I LOVE this email from one of you. Such a great way to apply the Container Concept to different situations!
I NEVER write emails to authors or bloggers, but I had to write to you, and thank you. I am a teacher-turned-homeschooler. I always thought when I stopped working full time and stayed home with my two kids that my house would be tidy and clean. I mean, OBVIOUSLY the only reason it wasn’t tidy was that I worked so much, right? WRONG.
Anyway, I have read every decluttering and organizing book, blog, and article I can find. I have tried various systems, only to find out that I hate systems and monotony. Learning about ADHD and housekeeping helped, but I really appreciate your no-nonsense approach.
The idea of PROJECTS spoke to me. I hadn’t heard anyone describe it like that before, but YES! I reject monotony, and that’s what housecleaning and laundry are for me. I need some excitement. A deadline. Some external pressure.
The first day I thought you were crazy. I had piles in my hallway, living room, and dining room. There were so. many. PILES! Laundry day stretched into a week. But, then again, you told me that would happen. I appreciate your honesty.
Monday arrived on week 2, and I hate to admit that I wasn’t very happy with you. I did NOT want to do a ton of laundry AGAIN!
But, you said I wouldn’t see the magic until the 3rd week, so I trusted the process. What did I have to lose? All the other systems failed. What’s one more?

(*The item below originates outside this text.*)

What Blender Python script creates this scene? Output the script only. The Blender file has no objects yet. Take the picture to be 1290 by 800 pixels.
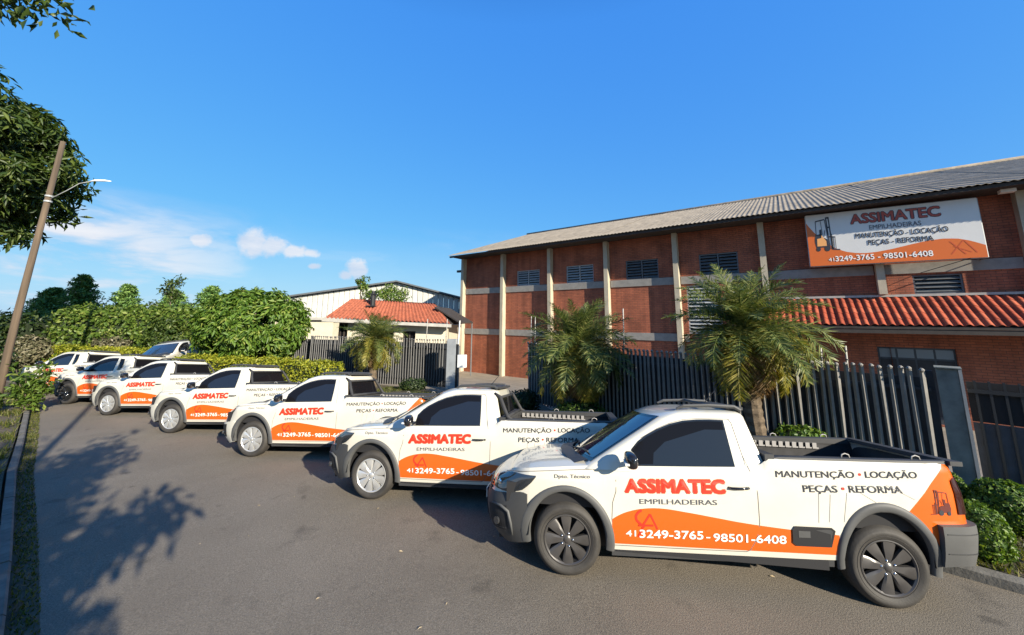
import bpy, math, random
import numpy as np
from mathutils import Vector, Matrix
S = bpy.context.scene
C = S.collection
PI = math.pi
rnd = random.Random(7)
rng = np.random.default_rng(7)

# ---------------------------------------------------------------- camera
F_PX, CY, PITCH, ROLL, CAMH = 473.6, 325.3, 0.1656, -0.0087, 2.4
cd = bpy.data.cameras.new('camera'); cam = bpy.data.objects.new('camera', cd); C.objects.link(cam)
cd.sensor_width = 36; cd.lens = F_PX/1290*36; cd.shift_y = -(400-CY)/1290
cd.clip_start = .05; cd.clip_end = 3000
c_, s_ = math.cos(PITCH), math.sin(PITCH)
X0, V0, F0 = Vector((1,0,0)), Vector((0,-s_,c_)), Vector((0,c_,s_))
cr, sr = math.cos(ROLL), math.sin(ROLL)
rt = X0*cr - V0*sr; up = X0*sr + V0*cr
M = Matrix((rt, up, -F0)).transposed().to_4x4(); M.translation = Vector((0,0,CAMH))
cam.matrix_world = M
S.camera = cam

# ---------------------------------------------------------------- light
SUN_EL = math.radians(22.5); SUN_AZ = math.atan2(.64, -.77)      # azimuth measured from +Y towards +X
sd = Vector((math.sin(SUN_AZ)*math.cos(SUN_EL), math.cos(SUN_AZ)*math.cos(SUN_EL), math.sin(SUN_EL)))
sl = bpy.data.lights.new('sun', 'SUN'); sl.energy = 5.0; sl.angle = math.radians(.5); sl.color = (1, .90, .73)
sun = bpy.data.objects.new('sun', sl); C.objects.link(sun)
sun.rotation_euler = sd.to_track_quat('Z', 'Y').to_euler()
W = bpy.data.worlds.new('World'); S.world = W; W.use_nodes = True
nt = W.node_tree; N = nt.nodes; L = nt.links; N.clear()
def nd(nt, t, **k):
    n = nt.nodes.new(t)
    for a, v in k.items():
        if a == 'inp':
            for i, x in v.items(): n.inputs[i].default_value = x
        else: setattr(n, a, v)
    return n
wo = nd(nt, 'ShaderNodeOutputWorld'); bg = nd(nt, 'ShaderNodeBackground', inp={1: .0605})
sky = nd(nt, 'ShaderNodeTexSky', sky_type='NISHITA', sun_disc=False, sun_elevation=SUN_EL, sun_rotation=SUN_AZ,
         air_density=1.0, dust_density=.35, ozone_density=2.2)
hs = nd(nt, 'ShaderNodeHueSaturation', inp={1: 1.3, 2: 1.55})
L.new(sky.outputs[0], hs.inputs[4])
sr_ = nt.nodes.new('ShaderNodeSeparateColor'); L.new(hs.outputs[0], sr_.inputs[0]); cb_ = nt.nodes.new('ShaderNodeCombineColor')
# clouds: low banks all round the horizon plus a few single puffs
tc = nd(nt, 'ShaderNodeTexCoord'); sp = nd(nt, 'ShaderNodeSeparateXYZ'); L.new(tc.outputs['Generated'], sp.inputs[0])
def mth(nt, op, a, b=None, c=None, clamp=False):
    n = nt.nodes.new('ShaderNodeMath'); n.operation = op; n.use_clamp = clamp
    for i, v in enumerate((a, b, c)):
        if v is None: continue
        if isinstance(v, (int, float)): n.inputs[i].default_value = v
        else: nt.links.new(v, n.inputs[i])
    return n.outputs[0]
def ramp(nt, fac, stops, interp='LINEAR'):
    n = nt.nodes.new('ShaderNodeValToRGB'); cr = n.color_ramp; cr.interpolation = interp
    while len(cr.elements) < len(stops): cr.elements.new(.5)
    for e, (p, c) in zip(cr.elements, stops):
        e.position = p; e.color = (c, c, c, 1) if isinstance(c, (int, float)) else (*c, 1)
    nt.links.new(fac, n.inputs[0]); return n.outputs[0]
for i_, (k_, e_) in enumerate(((.80, .50), (2.0, .40), (6.0, .10))): L.new(mth(nt, 'MULTIPLY', mth(nt, 'POWER', sr_.outputs[i_], e_), k_), cb_.inputs[i_])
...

That week the laundry only took one actual day. I was tired of laundry, but it felt so good to know that no one was going to come to tell me they didn’t have any clean underwear, and I knew my husband had an entire week’s worth of work and workout clothes ready.
Today is week 3. I procrastinated. I hate putting away laundry. Washing and drying aren’t bad. It’s the folding and putting away. Finally, at noon we started throwing all our dirty clothes downstairs.
But OH MY GOSH! I kept telling the kids to go get the rest of the laundry because this can’t possibly be all of it. They swore they had gotten all of it. I checked under their beds, in the bathroom, in the classroom, and even in the kitchen (don’t ask). And lo and behold, I only had about 4 loads if I combined colors and red/pink. I felt so relieved. Like this is actually do-able. Like for the first time in my life laundry is under CONTROL! I even had the freedom to split up the dark load by fabric weight and make 2 smaller loads that will get cleaner since I don’t have to stuff my high-capacity washing machine beyond its limits.
(On a side note, I also realized that I need to make sure my 11 yo is showering and changing clothes more regularly. lol! Don’t judge. But that’s another benefit for me of one laundry day.)
Anyway, that’s a really LONG email to tell you thank you. I have spent so many hours crying and beating myself up. I feel like there is something wrong with me. I have a Masters in Teaching English as a Second Language. I can whip up a lesson plan and teach a class in very difficult circumstances. I can pound out a research paper in record time. I can translate English into Spanish like nobody’s business. Is a kid having a hard time understanding a concept? I can find a way to explain it and help them understand.
BUT… I can’t do the BASICS of human life. I can’t keep a house marginally clean and organized. I always felt there was something fundamentally wrong with me, and I was mortified if anyone came over to my house. For years I have felt like a failure as a wife and mother.
Actually, I guess laundry day is kind of like a container. This is the amount of time I have to do laundry. If it takes me longer than that, or if we still have too much, then I know I need to change something. (Like restrict my 7yo’s access to blankets and towels. haha!)
Okay, enough procrastinating by writing an email. I’m going to jump back into the fray and try to get some homeschooling and more laundry done. My kids thank you (even though they don’t know it) because I’m going to be WAY less grumpy today than I would have been. Tee hee!